A  Slovenia tourist web page and a museum page document that the Ljubelj camp held prisoners of various nationalities, mostly political prisoners, from Mauthausen.  These slaves, and those stationed at a similar camp on the other side of the pass, were forced to dig from each direction, making a tunnel under the pass to aid the movement of Nazi troops.  Our steep road was closed in 1967 and traffic goes through a tunnel—presumably, the one built by the tortured prisoners.  Reportedly, the pit crematory is still on display at the site.  A modern guide to visiting one hundred attractive sites in today’s Slovenia is available on the web.

Today, it was the minister’s story of carnage in a Yugoslavian concentration camp that brought back to mind the black skeleton and its feeling of desolation.  What is courage, I asked myself, having lost the minister’s definition while my mind drifted back through a half-century to face the black skeleton again.

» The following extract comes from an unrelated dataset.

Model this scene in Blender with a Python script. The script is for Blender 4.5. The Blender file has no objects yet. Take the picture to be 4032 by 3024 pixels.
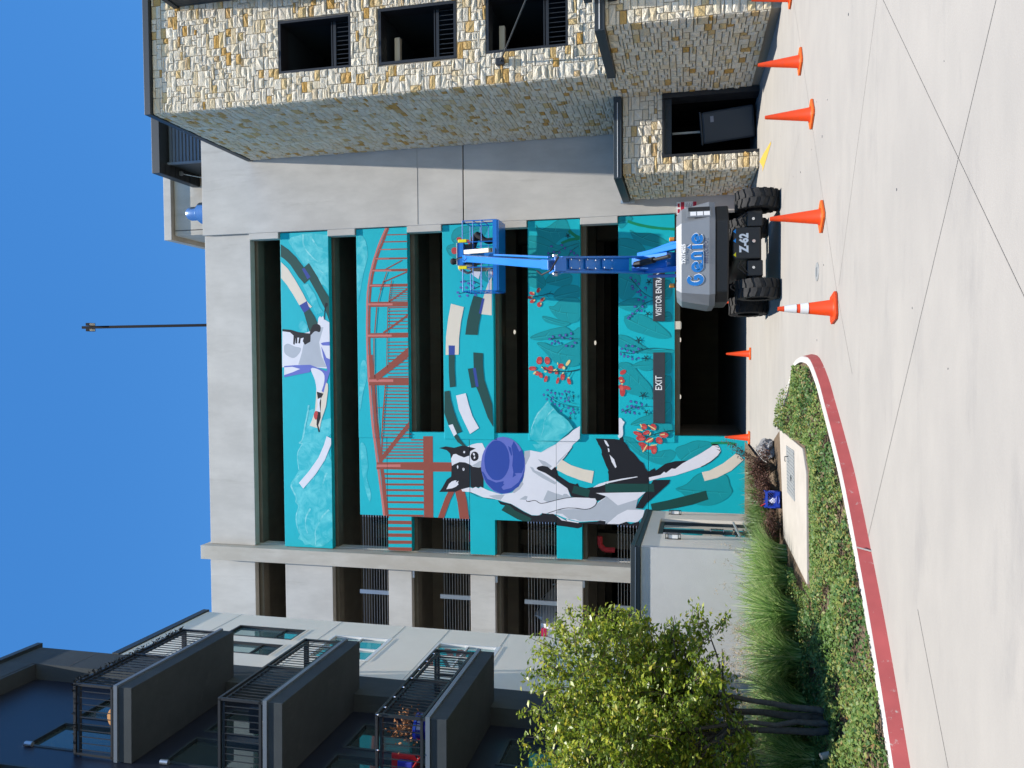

Courage is more than standing out, standing alone from the crowd.  Courage is assuming responsibility, and responsibility is seeing yourself as a cause (not the only cause) of what’s happening around you.  And it’s more.  It’s taking action because you are responsible.  Responsibility belongs to one who can respond.  If you could do something, even if it’s only speaking the truth, you are responsible.

 

Courage is acting when doing nothing would be more comfortable.  Just look around.  Is something wrong?  Is there a holocaust that is unmentionable?  Have you acted, have you spoken?